Animosity and distrust between Nasserism and Western imperialism were mutual. Foreign policy scholar Shibley Telhami describes it neatly, stating, “During that period the United States and the West viewed secular national movements in the Middle East as the primary destabilizing political force in the region” (27). Nasser and Arab nationalists had also made the liberation of Palestine the cornerstone of their movement, and Arab masses believed in them. However, the utter defeat in the Six-Day War (1967) undermined Arab nationalism and its leaders. Since the late 1960s, a movement calling for a return to Islam has thus occurred. This led to the resurgence of Islam as a political force, expressed through the Islamic revival movement.

The Islamic revival movement was critical of pan-Arabism and held it responsible for the humiliating defeats in the wars with Israel. Therefore, Muslims across the world began a movement of return to the tenets of Islam. The mosque became the center of Muslims’s lives. The Islamic movement led the Islamic project, and called for Islam as the only “solution” to challenges confronting Arabs and Muslims. In order to ensure the success of the Islamic project, the movement provided its own educational systems, an economic base, global charitable networks, and active political parties. The movement flourished in the 1980s, particularly in response to the Soviet-Afghan War (1979–1989) in particular. Islam was a close ally to the West, and Islamists assisted in securing the defeat of the former Soviet Union in Afghanistan. Islam was very effective in mobilizing global support for the Jihad Movement in Afghanistan, which rejected communism. However, the collapse of the Soviets put Islam in a direct collision course with the West.

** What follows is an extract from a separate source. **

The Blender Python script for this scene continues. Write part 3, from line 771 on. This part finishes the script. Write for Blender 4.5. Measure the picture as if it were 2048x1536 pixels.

Since 1991, the interests and objectives of Western civilization and Islam have diverged. Both the Iran-Iraq War (1980–1990) and the 1990 Iraqi invasion of Kuwait and the subsequent clash of civilization discourse underlined the weaknesses of the nationalist paradigm when Arabs not only sided with foreign forces, but also killed fellow Arabs. The most striking example was Syria’s membership in the international coalition put together by the United States to fight a fellow Baathist Arab country, Iraq. Subsequently, some leading Islamists such as Hassan Turabi of Sudan called for serious dialogue among Islamists and nationalists. His call was well-received but did not lead to significant support to mend the historical division between the two sides. Given the limitations of nationalism for resolving enduring problems such as the Arab-Israeli conflict, governance, and development, Islam will continue to represent the most comprehensive framework for interpreting contemporary Arab-Islamic politics and culture.

Bibliography:

  1. Abdullah Yusuf Ali. The Meaning of the Holy Qur’an. Beltsville, Md.: Amana Publications, 2004.
  2. Andersen, Roy R., Robert F. Seibert, and John G.Wagner. Politics and Change in the Middle East: Sources of Conflict and Accommodation. Englewood Cliffs, N.J.: Prentice Hall, 2007.
  3. Goldschmidt, Arthur, Jr. A Concise History of the Middle East. 6th ed. Boulder: Westview Press, 1999.
  4. Qutb, Sayyid, John B. Hardie, and Hamid Algar. Social Justice in Islam. Oneonta, N.Y.: Islamic Publications International, 2000.
  5. Palmer, Monte. The Politics of the Middle East. 2nd ed. Belmont, Calif: Wadsworth, 2007.
  6. Telhami, Shibley. The Stakes: America in The Middle East. Boulder:Westview Press, 2004.